Atlantis, majority owner of the MeyGen project, said Lockheed will manufacture the steel turbine housing and assemble parts including the gearbox and generator.

The project will be built off the Caithness coast. Picture: Geograph

The project will be built off the Caithness coast. Picture: Geograph

The companies, which have worked together for several years, said they were looking to use local firms where possible on the turbine build.
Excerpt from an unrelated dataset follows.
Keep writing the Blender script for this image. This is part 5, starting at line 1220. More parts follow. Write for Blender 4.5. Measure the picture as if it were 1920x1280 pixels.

The 18-metre rotor diameter turbine will be one of the largest capacity single rotor turbines ever built.

The turbine will be one of four devices in the first phase of the MeyGen project and is scheduled to arrive in Scotland for installation in 2016.

Atlantis eventually plans to have up to 269 turbines on the seabed in the Pentland Firth between Caithness and Orkney.

Last year the company secured more than £50m in funding for the first phase of the MeyGen project, including backing from the Scottish Government, Highlands and Islands Enterprise, the UK government and the Crown Estate.

Lockheed Martin has been a partner of Atlantis for years

Tim Cornelius

Tim Cornelius, chief executive of Atlantis, said the Lockheed Martin contract was a further development in the work of the two companies at what he described as the “forefront of tidal power generation”.

“Lockheed Martin has been a strong partner and supporter of Atlantis for a number of years and we look forward to continuing to work alongside this global technology giant as we continue to deliver turbine systems for installation on the MeyGen project.”

Atlantis also said that contractors had yesterday started horizontal directional drilling operations at the MeyGen construction site in Caithness to create the bores for the cables which will link the onshore site at Ness of Quoys with the four subsea turbines.

Each of the four bores will be around 550 metres long, and is designed to contain a 4.4kV cable through which tidally generated energy can be exported from the turbines to the onshore grid connection.

The drilling is expected to take four months and will be carried out by Manchester-based O’Connor Utilities. Construction works have been underway at the onshore site since January.

MeyGen was one of the first tidal projects in the world to secure the necessary planning consent, lease agreement, grid connection and power purchase agreement in order to begin onshore and offshore construction.

Construction of the first phase of the project is expected to take place throughout 2015 and 2016, with first power being delivered to the grid for sale in 2016.